::: Data shown

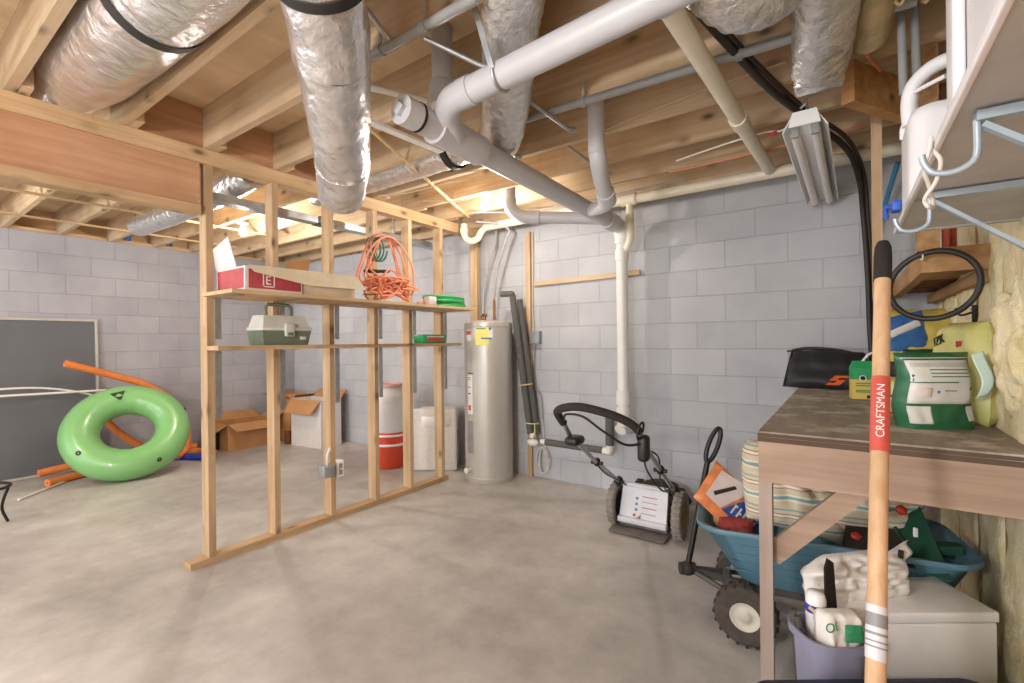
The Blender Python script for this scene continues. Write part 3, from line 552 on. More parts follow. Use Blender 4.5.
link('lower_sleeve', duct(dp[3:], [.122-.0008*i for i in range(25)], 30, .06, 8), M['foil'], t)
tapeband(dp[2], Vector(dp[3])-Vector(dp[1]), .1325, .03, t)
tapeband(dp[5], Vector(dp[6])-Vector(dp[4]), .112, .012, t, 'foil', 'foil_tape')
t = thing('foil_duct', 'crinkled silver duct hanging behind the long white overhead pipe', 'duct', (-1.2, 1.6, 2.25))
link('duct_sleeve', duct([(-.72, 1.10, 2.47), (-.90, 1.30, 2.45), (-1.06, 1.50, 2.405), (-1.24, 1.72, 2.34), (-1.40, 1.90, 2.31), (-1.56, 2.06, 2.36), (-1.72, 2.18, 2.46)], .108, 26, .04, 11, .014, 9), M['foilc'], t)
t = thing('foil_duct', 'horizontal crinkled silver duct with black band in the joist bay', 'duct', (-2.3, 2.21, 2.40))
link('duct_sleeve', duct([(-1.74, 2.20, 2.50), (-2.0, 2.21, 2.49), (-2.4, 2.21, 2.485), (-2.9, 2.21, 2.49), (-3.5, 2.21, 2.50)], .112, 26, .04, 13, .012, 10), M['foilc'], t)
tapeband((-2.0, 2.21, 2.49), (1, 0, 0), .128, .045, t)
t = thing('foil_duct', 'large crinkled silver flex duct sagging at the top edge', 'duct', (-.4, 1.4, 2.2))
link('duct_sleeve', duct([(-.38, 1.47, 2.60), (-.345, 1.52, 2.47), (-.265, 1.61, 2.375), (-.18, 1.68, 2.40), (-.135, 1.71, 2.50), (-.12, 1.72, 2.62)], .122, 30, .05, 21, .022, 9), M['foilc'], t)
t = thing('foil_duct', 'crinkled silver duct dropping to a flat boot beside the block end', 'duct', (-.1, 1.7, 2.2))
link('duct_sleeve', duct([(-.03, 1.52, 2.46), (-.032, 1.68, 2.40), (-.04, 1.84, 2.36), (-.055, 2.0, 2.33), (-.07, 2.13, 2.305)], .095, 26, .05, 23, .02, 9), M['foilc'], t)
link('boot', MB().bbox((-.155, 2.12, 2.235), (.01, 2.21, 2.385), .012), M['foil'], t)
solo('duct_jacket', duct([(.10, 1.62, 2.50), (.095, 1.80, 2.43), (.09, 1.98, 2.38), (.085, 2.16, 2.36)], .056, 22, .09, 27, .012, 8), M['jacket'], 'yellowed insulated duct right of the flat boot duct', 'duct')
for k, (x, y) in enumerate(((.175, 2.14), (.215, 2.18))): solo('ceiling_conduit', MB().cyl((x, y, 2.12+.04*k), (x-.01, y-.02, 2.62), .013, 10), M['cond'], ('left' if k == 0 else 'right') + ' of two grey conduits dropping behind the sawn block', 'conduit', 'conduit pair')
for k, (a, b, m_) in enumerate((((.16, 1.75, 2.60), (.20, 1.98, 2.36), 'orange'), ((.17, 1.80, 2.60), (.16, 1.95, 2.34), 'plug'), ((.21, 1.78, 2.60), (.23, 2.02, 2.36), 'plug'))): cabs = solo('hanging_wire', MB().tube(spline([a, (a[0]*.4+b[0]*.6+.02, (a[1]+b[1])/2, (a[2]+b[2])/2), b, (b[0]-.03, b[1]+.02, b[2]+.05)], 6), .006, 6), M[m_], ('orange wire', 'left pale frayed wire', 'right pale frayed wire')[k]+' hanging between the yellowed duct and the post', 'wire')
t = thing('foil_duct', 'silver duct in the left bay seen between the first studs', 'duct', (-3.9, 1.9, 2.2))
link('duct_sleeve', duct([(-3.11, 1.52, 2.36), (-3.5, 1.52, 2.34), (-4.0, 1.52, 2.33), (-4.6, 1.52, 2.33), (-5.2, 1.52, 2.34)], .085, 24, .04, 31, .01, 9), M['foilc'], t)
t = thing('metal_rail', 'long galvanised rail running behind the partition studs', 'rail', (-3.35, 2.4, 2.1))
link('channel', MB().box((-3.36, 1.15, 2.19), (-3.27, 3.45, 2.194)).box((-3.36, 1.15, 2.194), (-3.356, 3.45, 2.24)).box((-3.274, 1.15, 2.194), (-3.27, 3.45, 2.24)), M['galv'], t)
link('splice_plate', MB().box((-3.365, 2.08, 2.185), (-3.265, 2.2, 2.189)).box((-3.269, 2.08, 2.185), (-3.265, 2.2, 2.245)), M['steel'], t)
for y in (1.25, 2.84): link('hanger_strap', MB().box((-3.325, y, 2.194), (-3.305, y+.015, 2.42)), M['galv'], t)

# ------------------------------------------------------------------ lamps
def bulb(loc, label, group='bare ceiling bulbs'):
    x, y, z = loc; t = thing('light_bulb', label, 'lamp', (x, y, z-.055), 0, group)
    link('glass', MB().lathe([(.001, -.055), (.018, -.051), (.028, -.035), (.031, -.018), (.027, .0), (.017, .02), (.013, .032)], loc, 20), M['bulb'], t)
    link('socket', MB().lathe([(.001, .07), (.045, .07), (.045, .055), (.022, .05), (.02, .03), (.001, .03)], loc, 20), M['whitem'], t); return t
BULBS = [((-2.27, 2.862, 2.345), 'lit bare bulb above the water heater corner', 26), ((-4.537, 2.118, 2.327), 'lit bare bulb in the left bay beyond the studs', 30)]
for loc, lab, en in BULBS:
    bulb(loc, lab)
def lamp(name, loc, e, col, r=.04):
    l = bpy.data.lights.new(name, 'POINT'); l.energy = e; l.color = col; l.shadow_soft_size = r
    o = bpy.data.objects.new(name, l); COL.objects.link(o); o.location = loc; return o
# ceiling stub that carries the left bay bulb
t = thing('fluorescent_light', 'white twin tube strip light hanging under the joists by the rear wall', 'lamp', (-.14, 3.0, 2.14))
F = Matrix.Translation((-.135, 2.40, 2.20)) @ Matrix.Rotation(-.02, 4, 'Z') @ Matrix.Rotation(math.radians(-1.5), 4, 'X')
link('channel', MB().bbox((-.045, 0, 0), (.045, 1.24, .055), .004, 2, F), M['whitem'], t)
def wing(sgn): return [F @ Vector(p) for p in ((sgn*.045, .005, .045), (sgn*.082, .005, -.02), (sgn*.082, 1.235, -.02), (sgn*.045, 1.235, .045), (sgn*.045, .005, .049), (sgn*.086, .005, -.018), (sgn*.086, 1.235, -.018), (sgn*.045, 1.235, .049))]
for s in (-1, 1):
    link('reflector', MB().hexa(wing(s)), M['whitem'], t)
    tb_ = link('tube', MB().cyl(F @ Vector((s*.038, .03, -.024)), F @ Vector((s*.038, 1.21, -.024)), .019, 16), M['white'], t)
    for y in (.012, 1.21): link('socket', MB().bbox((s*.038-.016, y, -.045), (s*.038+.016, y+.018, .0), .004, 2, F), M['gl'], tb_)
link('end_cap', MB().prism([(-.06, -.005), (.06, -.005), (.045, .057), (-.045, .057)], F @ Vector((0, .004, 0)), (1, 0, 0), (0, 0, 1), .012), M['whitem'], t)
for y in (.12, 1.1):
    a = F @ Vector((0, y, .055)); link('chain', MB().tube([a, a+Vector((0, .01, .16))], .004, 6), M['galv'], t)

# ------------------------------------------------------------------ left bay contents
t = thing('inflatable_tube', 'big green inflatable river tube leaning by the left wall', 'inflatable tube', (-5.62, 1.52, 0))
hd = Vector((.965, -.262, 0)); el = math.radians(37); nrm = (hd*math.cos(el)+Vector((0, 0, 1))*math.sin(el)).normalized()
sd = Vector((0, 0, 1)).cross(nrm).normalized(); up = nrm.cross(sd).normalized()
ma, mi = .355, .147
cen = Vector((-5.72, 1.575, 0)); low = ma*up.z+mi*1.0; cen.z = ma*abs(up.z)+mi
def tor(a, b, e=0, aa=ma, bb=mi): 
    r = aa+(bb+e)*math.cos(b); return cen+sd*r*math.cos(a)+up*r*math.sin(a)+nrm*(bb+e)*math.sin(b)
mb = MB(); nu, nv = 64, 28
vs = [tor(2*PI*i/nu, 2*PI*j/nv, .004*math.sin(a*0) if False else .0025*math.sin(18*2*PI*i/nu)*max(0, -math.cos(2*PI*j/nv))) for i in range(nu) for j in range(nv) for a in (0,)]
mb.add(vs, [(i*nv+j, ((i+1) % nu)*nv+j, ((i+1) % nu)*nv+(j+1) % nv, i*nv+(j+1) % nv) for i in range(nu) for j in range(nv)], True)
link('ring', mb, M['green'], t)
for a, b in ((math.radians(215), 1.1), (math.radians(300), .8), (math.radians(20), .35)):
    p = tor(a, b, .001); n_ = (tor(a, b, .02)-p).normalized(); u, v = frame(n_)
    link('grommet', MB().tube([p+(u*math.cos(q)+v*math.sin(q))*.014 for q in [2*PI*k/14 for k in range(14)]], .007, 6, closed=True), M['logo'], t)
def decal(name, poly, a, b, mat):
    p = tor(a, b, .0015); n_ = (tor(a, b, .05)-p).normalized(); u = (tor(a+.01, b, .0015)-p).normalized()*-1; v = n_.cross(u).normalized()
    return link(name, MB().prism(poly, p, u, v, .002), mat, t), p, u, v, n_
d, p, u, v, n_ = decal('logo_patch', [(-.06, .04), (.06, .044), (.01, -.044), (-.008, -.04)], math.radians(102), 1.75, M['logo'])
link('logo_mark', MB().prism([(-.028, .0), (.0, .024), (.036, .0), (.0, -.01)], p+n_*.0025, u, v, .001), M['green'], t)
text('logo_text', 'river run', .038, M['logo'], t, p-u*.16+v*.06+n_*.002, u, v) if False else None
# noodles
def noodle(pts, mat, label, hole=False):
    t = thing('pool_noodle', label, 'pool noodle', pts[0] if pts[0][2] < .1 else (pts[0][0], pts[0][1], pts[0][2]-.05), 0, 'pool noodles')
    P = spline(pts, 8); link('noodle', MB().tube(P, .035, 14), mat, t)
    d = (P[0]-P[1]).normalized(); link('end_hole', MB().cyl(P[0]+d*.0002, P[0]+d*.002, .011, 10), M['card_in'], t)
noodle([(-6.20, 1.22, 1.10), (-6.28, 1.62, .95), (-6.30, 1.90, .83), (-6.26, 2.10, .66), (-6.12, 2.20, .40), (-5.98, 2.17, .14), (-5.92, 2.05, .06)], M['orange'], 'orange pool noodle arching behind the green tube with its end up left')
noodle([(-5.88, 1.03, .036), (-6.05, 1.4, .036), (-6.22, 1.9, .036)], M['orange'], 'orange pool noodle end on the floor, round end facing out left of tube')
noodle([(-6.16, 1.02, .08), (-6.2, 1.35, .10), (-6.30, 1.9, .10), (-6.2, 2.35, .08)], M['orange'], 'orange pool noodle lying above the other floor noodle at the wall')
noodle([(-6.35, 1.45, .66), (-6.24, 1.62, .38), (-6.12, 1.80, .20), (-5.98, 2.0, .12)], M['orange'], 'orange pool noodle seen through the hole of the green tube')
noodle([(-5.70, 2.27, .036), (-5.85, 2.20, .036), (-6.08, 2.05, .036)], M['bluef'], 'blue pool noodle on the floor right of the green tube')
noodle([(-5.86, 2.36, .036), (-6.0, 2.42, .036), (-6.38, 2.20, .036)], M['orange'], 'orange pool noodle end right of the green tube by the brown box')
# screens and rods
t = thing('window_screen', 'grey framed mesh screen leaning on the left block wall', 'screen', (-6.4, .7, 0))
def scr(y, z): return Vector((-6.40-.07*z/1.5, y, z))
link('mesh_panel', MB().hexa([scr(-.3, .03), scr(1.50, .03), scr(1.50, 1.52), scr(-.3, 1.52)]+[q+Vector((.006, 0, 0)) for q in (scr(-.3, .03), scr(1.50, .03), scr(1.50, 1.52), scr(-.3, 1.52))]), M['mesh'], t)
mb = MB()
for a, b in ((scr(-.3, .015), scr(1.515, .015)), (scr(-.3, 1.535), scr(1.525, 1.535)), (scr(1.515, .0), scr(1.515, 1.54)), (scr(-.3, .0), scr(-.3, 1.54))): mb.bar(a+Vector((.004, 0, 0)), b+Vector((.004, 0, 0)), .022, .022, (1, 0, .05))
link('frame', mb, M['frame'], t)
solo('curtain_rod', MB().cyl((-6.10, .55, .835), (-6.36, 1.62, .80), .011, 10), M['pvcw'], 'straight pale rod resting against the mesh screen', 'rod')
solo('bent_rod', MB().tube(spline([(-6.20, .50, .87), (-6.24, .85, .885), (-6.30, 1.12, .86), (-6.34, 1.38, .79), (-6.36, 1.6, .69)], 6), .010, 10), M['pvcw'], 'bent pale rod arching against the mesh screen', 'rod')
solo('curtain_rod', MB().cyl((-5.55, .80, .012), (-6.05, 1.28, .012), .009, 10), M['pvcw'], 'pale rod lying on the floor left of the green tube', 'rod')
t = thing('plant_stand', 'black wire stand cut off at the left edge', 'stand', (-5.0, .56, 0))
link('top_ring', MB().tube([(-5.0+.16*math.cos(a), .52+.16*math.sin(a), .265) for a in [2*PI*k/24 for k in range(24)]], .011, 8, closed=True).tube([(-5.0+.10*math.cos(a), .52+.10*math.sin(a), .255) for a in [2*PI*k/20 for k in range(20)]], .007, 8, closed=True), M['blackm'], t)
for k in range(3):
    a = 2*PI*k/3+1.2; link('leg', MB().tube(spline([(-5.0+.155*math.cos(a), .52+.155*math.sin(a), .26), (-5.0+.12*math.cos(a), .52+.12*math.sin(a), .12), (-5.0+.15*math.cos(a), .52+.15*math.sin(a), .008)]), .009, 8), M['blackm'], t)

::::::
::: Data shown

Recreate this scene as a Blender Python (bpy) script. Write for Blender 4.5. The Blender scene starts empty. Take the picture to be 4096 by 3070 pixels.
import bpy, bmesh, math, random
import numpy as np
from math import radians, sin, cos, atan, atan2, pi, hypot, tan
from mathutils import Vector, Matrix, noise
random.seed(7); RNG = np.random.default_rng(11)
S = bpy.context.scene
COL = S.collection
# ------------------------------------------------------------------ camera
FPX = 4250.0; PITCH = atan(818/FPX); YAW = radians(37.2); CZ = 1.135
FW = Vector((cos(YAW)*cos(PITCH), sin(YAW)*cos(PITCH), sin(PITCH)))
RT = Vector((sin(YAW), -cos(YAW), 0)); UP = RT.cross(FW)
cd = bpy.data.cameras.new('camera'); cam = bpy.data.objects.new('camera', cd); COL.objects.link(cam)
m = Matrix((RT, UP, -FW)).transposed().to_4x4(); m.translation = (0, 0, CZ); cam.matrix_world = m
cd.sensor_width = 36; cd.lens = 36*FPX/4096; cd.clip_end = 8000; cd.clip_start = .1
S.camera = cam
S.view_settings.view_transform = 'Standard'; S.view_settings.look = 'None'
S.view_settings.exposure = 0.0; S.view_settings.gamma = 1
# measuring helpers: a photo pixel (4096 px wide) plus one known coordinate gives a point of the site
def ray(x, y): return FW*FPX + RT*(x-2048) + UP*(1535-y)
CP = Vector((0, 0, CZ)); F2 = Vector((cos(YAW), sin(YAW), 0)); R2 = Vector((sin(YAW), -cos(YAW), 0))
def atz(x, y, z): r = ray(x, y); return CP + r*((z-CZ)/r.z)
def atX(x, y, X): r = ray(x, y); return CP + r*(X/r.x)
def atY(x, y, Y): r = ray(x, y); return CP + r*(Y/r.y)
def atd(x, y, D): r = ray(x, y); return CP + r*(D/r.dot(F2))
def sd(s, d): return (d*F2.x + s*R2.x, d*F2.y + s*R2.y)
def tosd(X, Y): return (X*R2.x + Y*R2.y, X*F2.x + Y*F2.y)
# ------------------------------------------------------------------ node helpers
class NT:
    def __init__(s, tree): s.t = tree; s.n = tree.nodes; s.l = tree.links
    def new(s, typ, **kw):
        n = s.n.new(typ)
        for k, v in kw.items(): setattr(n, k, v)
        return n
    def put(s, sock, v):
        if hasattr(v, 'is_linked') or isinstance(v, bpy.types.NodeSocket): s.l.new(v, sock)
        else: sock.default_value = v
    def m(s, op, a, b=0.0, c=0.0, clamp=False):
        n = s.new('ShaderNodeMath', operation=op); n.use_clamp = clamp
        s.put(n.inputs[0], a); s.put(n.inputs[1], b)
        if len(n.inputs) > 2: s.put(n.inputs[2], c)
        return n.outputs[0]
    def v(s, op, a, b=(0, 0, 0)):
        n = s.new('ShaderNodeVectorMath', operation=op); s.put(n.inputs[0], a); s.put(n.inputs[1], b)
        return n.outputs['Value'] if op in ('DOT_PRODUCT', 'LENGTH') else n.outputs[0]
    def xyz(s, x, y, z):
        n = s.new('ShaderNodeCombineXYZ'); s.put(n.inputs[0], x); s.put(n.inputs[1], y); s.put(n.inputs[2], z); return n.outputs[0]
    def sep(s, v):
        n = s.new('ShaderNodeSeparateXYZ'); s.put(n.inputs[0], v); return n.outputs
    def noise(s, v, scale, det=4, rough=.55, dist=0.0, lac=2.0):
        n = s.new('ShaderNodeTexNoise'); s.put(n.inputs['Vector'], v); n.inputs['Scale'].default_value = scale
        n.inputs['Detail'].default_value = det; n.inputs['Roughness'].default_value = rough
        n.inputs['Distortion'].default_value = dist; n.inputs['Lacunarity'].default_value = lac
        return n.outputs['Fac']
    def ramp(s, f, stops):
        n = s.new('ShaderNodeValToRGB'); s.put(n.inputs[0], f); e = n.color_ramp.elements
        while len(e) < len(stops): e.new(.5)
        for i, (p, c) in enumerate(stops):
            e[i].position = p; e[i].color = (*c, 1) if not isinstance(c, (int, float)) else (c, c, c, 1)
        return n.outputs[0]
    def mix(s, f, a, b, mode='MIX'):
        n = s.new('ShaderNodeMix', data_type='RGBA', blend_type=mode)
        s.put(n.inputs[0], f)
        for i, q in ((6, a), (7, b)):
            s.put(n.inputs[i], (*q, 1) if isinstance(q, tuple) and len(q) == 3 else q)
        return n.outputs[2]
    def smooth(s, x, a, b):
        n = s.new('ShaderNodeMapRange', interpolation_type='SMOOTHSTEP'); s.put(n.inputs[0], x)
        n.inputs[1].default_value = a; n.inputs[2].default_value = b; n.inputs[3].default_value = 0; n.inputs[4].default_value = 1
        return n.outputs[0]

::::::
::: Data shown

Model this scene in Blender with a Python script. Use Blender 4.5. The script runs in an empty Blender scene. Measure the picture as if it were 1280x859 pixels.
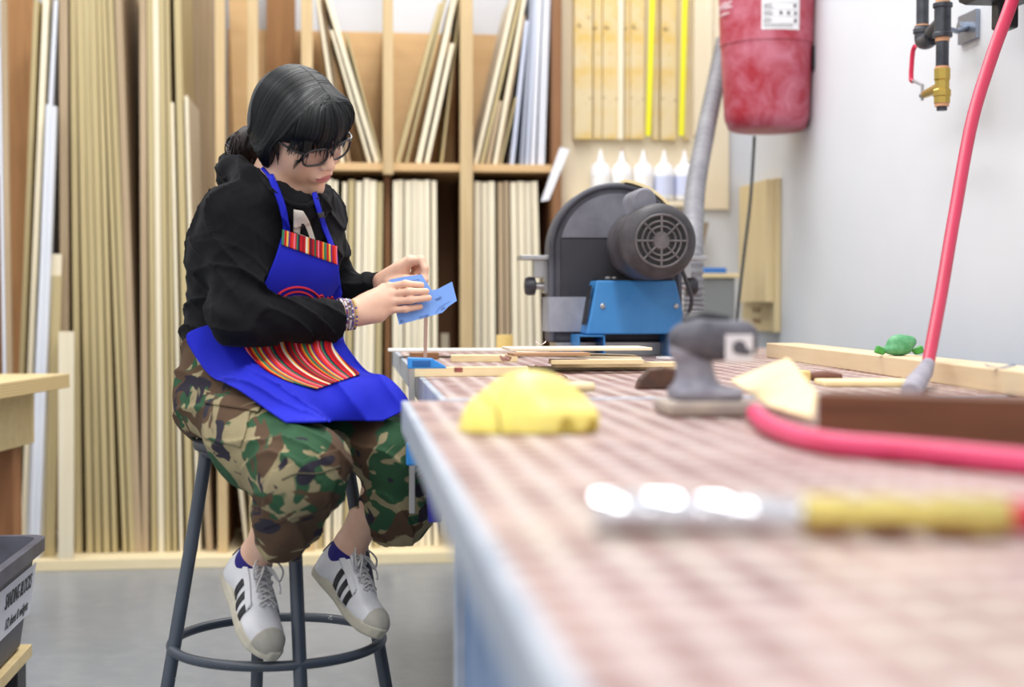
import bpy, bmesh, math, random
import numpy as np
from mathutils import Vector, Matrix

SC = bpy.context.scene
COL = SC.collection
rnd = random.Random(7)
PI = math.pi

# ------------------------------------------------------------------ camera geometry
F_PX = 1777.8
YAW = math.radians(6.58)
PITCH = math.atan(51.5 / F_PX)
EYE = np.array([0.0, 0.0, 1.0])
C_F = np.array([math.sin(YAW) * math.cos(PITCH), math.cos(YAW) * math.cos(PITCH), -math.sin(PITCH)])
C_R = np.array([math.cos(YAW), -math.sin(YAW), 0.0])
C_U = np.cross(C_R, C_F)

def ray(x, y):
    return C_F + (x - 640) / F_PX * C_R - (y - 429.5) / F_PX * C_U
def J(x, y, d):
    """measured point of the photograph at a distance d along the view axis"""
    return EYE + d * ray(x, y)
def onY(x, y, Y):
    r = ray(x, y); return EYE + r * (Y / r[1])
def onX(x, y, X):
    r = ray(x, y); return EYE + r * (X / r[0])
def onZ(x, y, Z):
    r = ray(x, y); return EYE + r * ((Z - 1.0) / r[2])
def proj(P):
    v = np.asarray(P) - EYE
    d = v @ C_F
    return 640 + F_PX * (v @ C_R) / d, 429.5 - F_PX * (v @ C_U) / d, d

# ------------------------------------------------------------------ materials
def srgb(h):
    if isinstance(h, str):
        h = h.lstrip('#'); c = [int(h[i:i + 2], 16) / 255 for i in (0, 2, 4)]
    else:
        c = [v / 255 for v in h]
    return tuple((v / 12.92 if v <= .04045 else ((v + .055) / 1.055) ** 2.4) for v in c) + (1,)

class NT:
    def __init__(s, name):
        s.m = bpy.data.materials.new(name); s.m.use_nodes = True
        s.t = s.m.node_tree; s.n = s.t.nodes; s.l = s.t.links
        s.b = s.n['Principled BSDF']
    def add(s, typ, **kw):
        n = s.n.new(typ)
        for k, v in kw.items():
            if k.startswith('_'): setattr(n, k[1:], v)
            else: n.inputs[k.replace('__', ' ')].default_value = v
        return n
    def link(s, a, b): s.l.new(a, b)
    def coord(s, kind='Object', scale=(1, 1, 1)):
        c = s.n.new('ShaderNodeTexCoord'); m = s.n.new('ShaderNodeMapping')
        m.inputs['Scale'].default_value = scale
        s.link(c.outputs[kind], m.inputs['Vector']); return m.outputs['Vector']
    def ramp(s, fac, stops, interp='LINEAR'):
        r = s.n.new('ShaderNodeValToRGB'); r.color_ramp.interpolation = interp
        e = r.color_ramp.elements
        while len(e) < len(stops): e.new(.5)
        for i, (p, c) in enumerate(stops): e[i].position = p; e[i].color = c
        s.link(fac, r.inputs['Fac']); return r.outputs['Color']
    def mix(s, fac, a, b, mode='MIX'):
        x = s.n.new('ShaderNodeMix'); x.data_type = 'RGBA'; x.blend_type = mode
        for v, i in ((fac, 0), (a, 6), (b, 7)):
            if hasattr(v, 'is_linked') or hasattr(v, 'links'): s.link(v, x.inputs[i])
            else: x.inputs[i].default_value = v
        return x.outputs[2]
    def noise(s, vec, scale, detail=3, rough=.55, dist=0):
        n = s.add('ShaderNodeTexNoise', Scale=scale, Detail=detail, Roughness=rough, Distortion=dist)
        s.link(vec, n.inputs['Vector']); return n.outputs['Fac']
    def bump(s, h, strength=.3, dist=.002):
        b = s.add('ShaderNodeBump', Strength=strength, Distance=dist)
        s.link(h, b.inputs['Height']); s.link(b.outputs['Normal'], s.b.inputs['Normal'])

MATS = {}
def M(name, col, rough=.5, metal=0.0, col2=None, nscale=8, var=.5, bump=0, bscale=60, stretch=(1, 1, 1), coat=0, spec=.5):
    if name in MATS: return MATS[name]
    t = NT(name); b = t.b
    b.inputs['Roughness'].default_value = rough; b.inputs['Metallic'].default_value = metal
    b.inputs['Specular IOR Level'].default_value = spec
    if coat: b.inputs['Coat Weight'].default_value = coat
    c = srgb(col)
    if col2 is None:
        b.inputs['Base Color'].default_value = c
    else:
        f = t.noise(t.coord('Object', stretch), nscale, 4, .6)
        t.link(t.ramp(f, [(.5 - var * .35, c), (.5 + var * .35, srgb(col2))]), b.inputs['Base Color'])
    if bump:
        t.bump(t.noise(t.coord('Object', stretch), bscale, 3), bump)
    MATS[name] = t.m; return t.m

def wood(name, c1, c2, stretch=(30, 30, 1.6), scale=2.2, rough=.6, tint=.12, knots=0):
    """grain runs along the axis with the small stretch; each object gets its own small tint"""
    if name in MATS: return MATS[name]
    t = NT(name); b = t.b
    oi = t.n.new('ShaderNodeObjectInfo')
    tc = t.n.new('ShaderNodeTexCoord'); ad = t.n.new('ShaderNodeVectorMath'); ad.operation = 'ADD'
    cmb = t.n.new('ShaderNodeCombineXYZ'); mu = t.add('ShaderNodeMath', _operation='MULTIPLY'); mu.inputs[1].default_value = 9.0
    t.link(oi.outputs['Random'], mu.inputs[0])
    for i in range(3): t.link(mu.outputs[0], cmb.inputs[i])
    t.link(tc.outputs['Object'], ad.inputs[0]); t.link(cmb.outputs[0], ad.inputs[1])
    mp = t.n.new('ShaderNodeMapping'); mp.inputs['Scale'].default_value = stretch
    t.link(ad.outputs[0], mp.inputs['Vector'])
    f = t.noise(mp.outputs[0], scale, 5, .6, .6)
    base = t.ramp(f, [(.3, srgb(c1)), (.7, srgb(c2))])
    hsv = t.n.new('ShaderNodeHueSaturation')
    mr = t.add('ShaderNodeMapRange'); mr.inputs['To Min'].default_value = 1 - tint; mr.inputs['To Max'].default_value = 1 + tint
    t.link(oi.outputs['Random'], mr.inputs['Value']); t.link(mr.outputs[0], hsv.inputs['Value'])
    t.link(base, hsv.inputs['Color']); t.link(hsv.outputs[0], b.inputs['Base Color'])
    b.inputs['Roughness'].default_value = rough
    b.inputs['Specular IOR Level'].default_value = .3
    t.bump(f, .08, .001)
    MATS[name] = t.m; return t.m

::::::

> **Task statement**
Scan the lines above for "Blender", then copy every one that has it.

> **Written reply**
The Blender Python script for this scene continues. Write part 3, from line 552 on. More parts follow. Use Blender 4.5.
Recreate this scene as a Blender Python (bpy) script. Write for Blender 4.5. The Blender scene starts empty. Take the picture to be 4096 by 3070 pixels.
Model this scene in Blender with a Python script. Use Blender 4.5. The script runs in an empty Blender scene. Measure the picture as if it were 1280x859 pixels.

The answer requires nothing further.